* Do this *
Write out the full listing exactly as given, minus the images.

* Information provided *
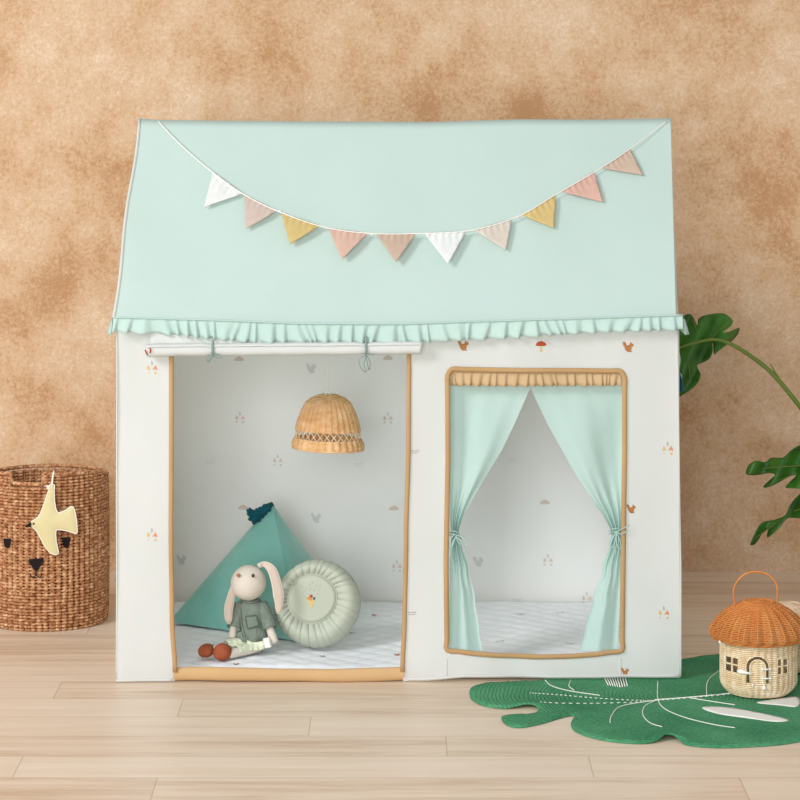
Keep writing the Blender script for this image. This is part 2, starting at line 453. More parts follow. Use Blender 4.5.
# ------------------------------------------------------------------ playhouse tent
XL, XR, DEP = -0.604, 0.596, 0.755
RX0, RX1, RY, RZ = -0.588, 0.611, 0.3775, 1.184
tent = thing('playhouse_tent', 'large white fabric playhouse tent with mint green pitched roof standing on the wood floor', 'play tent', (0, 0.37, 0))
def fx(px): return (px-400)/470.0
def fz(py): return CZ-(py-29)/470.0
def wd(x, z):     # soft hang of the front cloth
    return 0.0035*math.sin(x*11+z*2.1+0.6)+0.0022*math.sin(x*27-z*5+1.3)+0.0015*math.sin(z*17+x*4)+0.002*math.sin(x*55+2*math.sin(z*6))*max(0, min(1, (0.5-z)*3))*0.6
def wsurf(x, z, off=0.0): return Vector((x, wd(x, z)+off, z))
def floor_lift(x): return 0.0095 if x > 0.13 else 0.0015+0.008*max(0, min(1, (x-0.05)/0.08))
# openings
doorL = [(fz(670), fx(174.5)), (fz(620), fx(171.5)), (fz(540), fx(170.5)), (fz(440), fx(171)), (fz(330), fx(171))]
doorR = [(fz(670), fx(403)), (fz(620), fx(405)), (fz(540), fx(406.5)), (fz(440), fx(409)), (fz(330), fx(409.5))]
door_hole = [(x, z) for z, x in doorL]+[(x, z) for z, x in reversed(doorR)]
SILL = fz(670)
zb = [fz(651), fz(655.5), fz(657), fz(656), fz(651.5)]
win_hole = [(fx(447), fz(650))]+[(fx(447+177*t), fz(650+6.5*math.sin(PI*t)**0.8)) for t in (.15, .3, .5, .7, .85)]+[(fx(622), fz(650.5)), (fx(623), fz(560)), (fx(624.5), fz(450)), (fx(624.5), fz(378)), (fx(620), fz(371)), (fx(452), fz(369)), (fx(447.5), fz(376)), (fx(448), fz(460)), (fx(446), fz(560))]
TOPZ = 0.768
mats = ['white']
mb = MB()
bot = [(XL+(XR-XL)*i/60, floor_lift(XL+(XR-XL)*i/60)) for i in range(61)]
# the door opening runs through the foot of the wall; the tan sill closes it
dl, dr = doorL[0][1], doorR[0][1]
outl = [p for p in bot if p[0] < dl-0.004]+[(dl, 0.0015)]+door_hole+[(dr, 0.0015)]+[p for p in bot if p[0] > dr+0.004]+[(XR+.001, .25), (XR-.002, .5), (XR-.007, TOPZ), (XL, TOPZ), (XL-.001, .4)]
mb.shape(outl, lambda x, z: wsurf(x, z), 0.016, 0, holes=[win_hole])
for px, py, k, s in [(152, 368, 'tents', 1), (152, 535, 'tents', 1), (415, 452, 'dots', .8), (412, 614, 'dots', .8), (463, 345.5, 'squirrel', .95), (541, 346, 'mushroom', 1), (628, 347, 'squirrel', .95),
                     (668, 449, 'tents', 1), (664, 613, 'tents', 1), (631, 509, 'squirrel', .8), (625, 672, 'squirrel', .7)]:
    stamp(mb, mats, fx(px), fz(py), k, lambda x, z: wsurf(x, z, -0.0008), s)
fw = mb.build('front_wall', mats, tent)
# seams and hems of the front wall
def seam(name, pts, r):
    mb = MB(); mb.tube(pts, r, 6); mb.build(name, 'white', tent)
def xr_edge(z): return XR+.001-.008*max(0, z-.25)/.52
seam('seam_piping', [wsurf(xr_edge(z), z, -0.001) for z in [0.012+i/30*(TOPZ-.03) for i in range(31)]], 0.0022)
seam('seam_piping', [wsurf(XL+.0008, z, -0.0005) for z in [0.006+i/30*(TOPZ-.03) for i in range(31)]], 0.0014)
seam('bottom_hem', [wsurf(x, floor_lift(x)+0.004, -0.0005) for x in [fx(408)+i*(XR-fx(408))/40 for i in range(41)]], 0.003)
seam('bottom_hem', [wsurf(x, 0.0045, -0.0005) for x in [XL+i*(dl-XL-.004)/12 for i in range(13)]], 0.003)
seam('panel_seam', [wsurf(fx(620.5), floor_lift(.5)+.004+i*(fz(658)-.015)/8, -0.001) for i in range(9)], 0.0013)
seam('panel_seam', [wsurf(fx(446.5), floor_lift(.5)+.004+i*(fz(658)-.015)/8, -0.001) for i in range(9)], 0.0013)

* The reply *
Keep writing the Blender script for this image. This is part 2, starting at line 453. More parts follow. Use Blender 4.5.
# ------------------------------------------------------------------ playhouse tent
XL, XR, DEP = -0.604, 0.596, 0.755
RX0, RX1, RY, RZ = -0.588, 0.611, 0.3775, 1.184
tent = thing('playhouse_tent', 'large white fabric playhouse tent with mint green pitched roof standing on the wood floor', 'play tent', (0, 0.37, 0))
def fx(px): return (px-400)/470.0
def fz(py): return CZ-(py-29)/470.0
def wd(x, z):     # soft hang of the front cloth
    return 0.0035*math.sin(x*11+z*2.1+0.6)+0.0022*math.sin(x*27-z*5+1.3)+0.0015*math.sin(z*17+x*4)+0.002*math.sin(x*55+2*math.sin(z*6))*max(0, min(1, (0.5-z)*3))*0.6
def wsurf(x, z, off=0.0): return Vector((x, wd(x, z)+off, z))
def floor_lift(x): return 0.0095 if x > 0.13 else 0.0015+0.008*max(0, min(1, (x-0.05)/0.08))
# openings
doorL = [(fz(670), fx(174.5)), (fz(620), fx(171.5)), (fz(540), fx(170.5)), (fz(440), fx(171)), (fz(330), fx(171))]
doorR = [(fz(670), fx(403)), (fz(620), fx(405)), (fz(540), fx(406.5)), (fz(440), fx(409)), (fz(330), fx(409.5))]
door_hole = [(x, z) for z, x in doorL]+[(x, z) for z, x in reversed(doorR)]
SILL = fz(670)
zb = [fz(651), fz(655.5), fz(657), fz(656), fz(651.5)]
win_hole = [(fx(447), fz(650))]+[(fx(447+177*t), fz(650+6.5*math.sin(PI*t)**0.8)) for t in (.15, .3, .5, .7, .85)]+[(fx(622), fz(650.5)), (fx(623), fz(560)), (fx(624.5), fz(450)), (fx(624.5), fz(378)), (fx(620), fz(371)), (fx(452), fz(369)), (fx(447.5), fz(376)), (fx(448), fz(460)), (fx(446), fz(560))]
TOPZ = 0.768
mats = ['white']
mb = MB()
bot = [(XL+(XR-XL)*i/60, floor_lift(XL+(XR-XL)*i/60)) for i in range(61)]
# the door opening runs through the foot of the wall; the tan sill closes it
dl, dr = doorL[0][1], doorR[0][1]
outl = [p for p in bot if p[0] < dl-0.004]+[(dl, 0.0015)]+door_hole+[(dr, 0.0015)]+[p for p in bot if p[0] > dr+0.004]+[(XR+.001, .25), (XR-.002, .5), (XR-.007, TOPZ), (XL, TOPZ), (XL-.001, .4)]
mb.shape(outl, lambda x, z: wsurf(x, z), 0.016, 0, holes=[win_hole])
for px, py, k, s in [(152, 368, 'tents', 1), (152, 535, 'tents', 1), (415, 452, 'dots', .8), (412, 614, 'dots', .8), (463, 345.5, 'squirrel', .95), (541, 346, 'mushroom', 1), (628, 347, 'squirrel', .95),
                     (668, 449, 'tents', 1), (664, 613, 'tents', 1), (631, 509, 'squirrel', .8), (625, 672, 'squirrel', .7)]:
    stamp(mb, mats, fx(px), fz(py), k, lambda x, z: wsurf(x, z, -0.0008), s)
fw = mb.build('front_wall', mats, tent)
# seams and hems of the front wall
def seam(name, pts, r):
    mb = MB(); mb.tube(pts, r, 6); mb.build(name, 'white', tent)
def xr_edge(z): return XR+.001-.008*max(0, z-.25)/.52
seam('seam_piping', [wsurf(xr_edge(z), z, -0.001) for z in [0.012+i/30*(TOPZ-.03) for i in range(31)]], 0.0022)
seam('seam_piping', [wsurf(XL+.0008, z, -0.0005) for z in [0.006+i/30*(TOPZ-.03) for i in range(31)]], 0.0014)
seam('bottom_hem', [wsurf(x, floor_lift(x)+0.004, -0.0005) for x in [fx(408)+i*(XR-fx(408))/40 for i in range(41)]], 0.003)
seam('bottom_hem', [wsurf(x, 0.0045, -0.0005) for x in [XL+i*(dl-XL-.004)/12 for i in range(13)]], 0.003)
seam('panel_seam', [wsurf(fx(620.5), floor_lift(.5)+.004+i*(fz(658)-.015)/8, -0.001) for i in range(9)], 0.0013)
seam('panel_seam', [wsurf(fx(446.5), floor_lift(.5)+.004+i*(fz(658)-.015)/8, -0.001) for i in range(9)], 0.0013)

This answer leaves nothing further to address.